Geschlossene afghanische Gesellschaft
Der inner-afghanische Gipfel, den Deutschland mit Hilfe Katars organisiert, soll dabei helfen, den langen Weg zum Frieden zu ebnen. Es wäre schon ein Erfolg, wenn diese Begegnung überhaupt zustande kommt, selbst wenn sie nach wenigen Minuten wieder endet, heißt es in Berlin. Sobald es in Doha losgeht, sollen nur noch Afghanen im Raum sein. Einzige Ausnahme: ein deutscher Mediator der Berliner Berghof Foundation. Die unabhängige Organisation ist auf die Schlichtung von Konflikten spezialisiert.
"Deutschland wird erst dann ein guter Gastgeber sein, wenn es seine Truppen aus Afghanistan abzieht", sagt Taliban-Sprecher Shaheen der Deutschen Welle. "Aber gleichzeitig begrüßen wir alle Bemühungen, die darauf abzielen, den andauernden Krieg in Afghanistan und die Präsenz ausländischer Truppen im Land zu beenden." Deutschland hat derzeit rund 1300 Soldaten in Afghanistan stationiert und ist nach den USA der zweitgrößte Truppensteller.
Eine Stimme für die Opfer
Die Lage in Afghanistan ist kompliziert. "Es wird viel Zeit brauchen, Frieden zu schaffen", warnt Menschenrechtlerin Sima Samar. Sie beobachtet die amerikanische Ungeduld mit Sorge. Die Afghanen haben insgesamt vier Jahrzehnte Krieg hinter sich – darunter den Einmarsch der Sowjetunion 1979 und den grausamen Bürgerkrieg der 1990-er Jahre, der die Taliban an die Macht brachte.

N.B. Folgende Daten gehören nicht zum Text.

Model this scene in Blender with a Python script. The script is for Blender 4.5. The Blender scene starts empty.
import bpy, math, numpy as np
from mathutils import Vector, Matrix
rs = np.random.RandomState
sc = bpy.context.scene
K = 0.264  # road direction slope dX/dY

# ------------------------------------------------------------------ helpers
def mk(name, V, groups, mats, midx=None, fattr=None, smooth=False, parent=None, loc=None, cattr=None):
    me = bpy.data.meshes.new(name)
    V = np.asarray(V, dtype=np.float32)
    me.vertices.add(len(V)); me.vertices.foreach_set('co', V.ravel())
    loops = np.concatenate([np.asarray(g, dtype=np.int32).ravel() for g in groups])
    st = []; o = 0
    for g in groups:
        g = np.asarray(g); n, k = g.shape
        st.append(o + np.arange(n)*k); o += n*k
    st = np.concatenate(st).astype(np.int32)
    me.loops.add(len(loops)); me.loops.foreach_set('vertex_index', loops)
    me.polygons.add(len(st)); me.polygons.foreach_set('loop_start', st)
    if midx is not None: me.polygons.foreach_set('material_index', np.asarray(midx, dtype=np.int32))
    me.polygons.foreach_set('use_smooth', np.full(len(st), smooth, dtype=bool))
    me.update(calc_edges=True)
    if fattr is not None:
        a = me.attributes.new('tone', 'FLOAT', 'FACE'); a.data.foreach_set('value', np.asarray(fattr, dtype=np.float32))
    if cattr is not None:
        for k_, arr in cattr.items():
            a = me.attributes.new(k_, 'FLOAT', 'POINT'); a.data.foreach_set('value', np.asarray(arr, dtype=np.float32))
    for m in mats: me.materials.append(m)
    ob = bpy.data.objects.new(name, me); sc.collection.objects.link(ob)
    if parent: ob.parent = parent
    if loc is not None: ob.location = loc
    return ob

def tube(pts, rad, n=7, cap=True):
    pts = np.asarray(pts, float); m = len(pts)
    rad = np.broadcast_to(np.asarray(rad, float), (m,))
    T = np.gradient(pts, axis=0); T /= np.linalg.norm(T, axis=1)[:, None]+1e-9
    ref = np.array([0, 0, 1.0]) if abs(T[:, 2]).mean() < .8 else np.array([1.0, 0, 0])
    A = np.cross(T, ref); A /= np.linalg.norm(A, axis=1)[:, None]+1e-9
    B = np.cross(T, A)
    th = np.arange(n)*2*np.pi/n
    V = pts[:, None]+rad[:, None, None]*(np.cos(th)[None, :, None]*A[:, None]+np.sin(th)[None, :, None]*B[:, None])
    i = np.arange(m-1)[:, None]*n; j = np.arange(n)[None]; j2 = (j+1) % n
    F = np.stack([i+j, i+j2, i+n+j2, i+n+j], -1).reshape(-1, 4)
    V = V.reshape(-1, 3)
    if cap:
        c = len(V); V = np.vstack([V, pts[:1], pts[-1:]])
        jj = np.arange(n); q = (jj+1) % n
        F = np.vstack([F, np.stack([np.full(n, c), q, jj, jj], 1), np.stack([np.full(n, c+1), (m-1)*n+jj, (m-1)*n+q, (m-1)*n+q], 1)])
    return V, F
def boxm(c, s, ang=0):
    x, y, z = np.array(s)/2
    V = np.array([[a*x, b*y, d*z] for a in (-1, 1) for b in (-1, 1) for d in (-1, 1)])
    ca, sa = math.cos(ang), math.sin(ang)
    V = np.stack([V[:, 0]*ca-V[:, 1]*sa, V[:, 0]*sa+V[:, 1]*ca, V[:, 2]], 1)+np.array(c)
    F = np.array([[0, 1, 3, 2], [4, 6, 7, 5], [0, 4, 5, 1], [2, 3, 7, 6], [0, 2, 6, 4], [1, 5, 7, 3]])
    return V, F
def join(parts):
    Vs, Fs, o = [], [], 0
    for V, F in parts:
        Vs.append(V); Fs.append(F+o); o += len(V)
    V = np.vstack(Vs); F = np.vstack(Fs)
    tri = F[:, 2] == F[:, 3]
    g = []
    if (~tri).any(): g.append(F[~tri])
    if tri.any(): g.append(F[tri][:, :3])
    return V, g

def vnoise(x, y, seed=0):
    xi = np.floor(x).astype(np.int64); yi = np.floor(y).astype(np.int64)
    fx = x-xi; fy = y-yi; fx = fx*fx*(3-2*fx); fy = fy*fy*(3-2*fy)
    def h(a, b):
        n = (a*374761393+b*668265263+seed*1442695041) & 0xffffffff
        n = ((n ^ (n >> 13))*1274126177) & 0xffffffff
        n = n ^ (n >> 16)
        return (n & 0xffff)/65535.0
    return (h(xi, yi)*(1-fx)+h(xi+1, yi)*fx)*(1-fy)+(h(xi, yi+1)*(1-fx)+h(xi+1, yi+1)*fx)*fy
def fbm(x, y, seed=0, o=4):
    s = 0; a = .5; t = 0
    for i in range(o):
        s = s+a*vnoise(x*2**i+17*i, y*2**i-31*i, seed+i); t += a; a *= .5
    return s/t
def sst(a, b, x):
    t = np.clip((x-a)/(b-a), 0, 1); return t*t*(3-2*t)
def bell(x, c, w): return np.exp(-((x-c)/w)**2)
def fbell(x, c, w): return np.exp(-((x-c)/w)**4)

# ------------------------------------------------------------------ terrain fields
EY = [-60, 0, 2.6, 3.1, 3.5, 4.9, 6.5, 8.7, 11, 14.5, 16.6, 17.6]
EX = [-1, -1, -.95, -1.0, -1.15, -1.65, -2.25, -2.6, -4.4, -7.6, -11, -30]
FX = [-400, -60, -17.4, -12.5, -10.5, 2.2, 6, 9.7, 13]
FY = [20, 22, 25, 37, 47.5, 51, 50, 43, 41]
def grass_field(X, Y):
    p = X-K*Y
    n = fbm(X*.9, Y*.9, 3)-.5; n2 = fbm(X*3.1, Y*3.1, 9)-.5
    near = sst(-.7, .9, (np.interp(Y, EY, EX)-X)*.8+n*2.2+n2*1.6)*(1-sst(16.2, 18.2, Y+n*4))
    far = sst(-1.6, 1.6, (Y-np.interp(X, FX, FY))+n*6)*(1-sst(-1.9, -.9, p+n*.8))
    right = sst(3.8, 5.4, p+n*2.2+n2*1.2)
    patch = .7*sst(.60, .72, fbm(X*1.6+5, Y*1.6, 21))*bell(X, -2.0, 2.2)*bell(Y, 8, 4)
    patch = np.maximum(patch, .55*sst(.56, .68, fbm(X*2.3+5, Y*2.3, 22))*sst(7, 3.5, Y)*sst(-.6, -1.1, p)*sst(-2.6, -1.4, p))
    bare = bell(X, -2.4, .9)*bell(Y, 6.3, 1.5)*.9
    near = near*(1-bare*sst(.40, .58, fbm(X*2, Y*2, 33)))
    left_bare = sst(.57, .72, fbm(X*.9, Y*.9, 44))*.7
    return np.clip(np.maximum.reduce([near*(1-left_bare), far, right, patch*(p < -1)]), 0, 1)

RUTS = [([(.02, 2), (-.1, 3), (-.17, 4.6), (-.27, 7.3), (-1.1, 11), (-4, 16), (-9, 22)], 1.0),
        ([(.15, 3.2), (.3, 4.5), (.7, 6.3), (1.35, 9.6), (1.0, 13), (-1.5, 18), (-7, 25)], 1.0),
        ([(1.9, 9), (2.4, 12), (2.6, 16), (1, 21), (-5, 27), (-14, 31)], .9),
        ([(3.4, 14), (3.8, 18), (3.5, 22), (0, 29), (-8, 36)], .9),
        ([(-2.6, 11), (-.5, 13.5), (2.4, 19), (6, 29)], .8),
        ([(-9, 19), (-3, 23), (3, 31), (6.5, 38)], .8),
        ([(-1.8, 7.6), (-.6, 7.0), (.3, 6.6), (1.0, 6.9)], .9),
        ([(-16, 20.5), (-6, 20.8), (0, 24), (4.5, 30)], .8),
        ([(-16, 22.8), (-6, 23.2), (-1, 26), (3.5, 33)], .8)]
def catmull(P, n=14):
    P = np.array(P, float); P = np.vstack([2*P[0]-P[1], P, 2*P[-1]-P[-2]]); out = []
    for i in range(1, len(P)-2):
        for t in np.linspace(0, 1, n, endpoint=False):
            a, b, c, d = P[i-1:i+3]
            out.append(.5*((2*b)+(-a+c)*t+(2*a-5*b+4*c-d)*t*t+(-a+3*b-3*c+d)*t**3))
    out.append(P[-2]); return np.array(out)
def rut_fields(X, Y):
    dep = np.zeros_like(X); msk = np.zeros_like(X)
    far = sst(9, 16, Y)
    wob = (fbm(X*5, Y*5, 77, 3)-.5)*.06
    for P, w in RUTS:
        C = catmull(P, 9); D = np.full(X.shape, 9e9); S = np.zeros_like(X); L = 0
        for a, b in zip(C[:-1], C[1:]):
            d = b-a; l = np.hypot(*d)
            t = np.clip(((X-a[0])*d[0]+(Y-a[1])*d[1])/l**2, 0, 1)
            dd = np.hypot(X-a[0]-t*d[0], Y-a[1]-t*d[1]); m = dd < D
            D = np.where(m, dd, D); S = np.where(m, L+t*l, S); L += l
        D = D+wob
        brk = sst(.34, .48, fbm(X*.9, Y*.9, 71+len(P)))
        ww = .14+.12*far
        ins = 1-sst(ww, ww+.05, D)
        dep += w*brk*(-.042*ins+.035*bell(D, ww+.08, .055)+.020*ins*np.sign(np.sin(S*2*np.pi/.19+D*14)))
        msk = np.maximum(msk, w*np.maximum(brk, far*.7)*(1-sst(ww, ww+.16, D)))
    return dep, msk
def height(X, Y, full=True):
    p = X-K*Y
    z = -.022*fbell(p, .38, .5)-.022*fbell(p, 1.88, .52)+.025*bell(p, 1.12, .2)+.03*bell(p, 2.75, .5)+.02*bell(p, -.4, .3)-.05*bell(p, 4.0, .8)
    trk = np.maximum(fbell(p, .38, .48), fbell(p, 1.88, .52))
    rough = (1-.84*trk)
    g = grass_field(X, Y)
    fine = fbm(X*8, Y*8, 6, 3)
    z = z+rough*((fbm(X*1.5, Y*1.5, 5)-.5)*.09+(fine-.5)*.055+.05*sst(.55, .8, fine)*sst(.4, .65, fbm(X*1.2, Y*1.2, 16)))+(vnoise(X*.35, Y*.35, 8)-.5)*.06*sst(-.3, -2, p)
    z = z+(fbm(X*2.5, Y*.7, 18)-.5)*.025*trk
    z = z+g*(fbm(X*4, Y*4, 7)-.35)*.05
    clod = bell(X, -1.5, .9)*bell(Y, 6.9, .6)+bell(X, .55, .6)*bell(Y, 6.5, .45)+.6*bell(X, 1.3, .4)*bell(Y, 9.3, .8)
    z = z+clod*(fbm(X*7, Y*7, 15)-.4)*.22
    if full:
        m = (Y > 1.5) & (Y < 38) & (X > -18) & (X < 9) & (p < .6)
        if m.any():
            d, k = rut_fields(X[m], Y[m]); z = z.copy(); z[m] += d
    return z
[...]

Die westliche Intervention unter Führung der USA nach den Terroranschlägen vom 11. September 2001 ist nur das jüngste Kapitel. Und auch andere Länder haben eigene Interessen in der Region - wie Pakistan, Indien, Iran, China, Russland und Saudi-Arabien. Alle wollen an Afghanistan-Gesprächen beteiligt werden.
"Wir müssen vor allem die Opfer des Konflikts einbeziehen", fordert Sima Samar. In Afghanistan seien jahrzehntelang Kriegsverbrechen und Verbrechen gegen die Menschlichkeit begangen worden - straffrei. "Wir müssen sehr vorsichtig sein, dass die Kultur der Straflosigkeit nicht aufrechterhalten wird."
Das Armed Conflict Location & Event Data Project (ACLED) der britischen University of Sussex hat für das Jahr 2018 mehr als 41.000 zivile und militärische Todesopfer dokumentiert. Damit war der Afghanistan-Krieg im vergangenen Jahr der tödlichste Konflikt - mit fast ebenso vielen gemeldeten Todesfällen wie in Syrien und Jemen zusammen.
Die Gewalt hat auch in diesem Jahr nicht nachgelassen. Wenn jetzt in Doha zum ersten Mal Vertreter der afghanischen Regierung in privater Eigenschaft mit Repräsentanten der Taliban über die Zukunft reden, werden die Waffen in Afghanistan nicht schweigen. Als das Treffen am 1. Juli angekündigt wurde, explodierte in Kabul eine Autobombe. Die Taliban bekannten sich zu dem tödlichen Anschlag.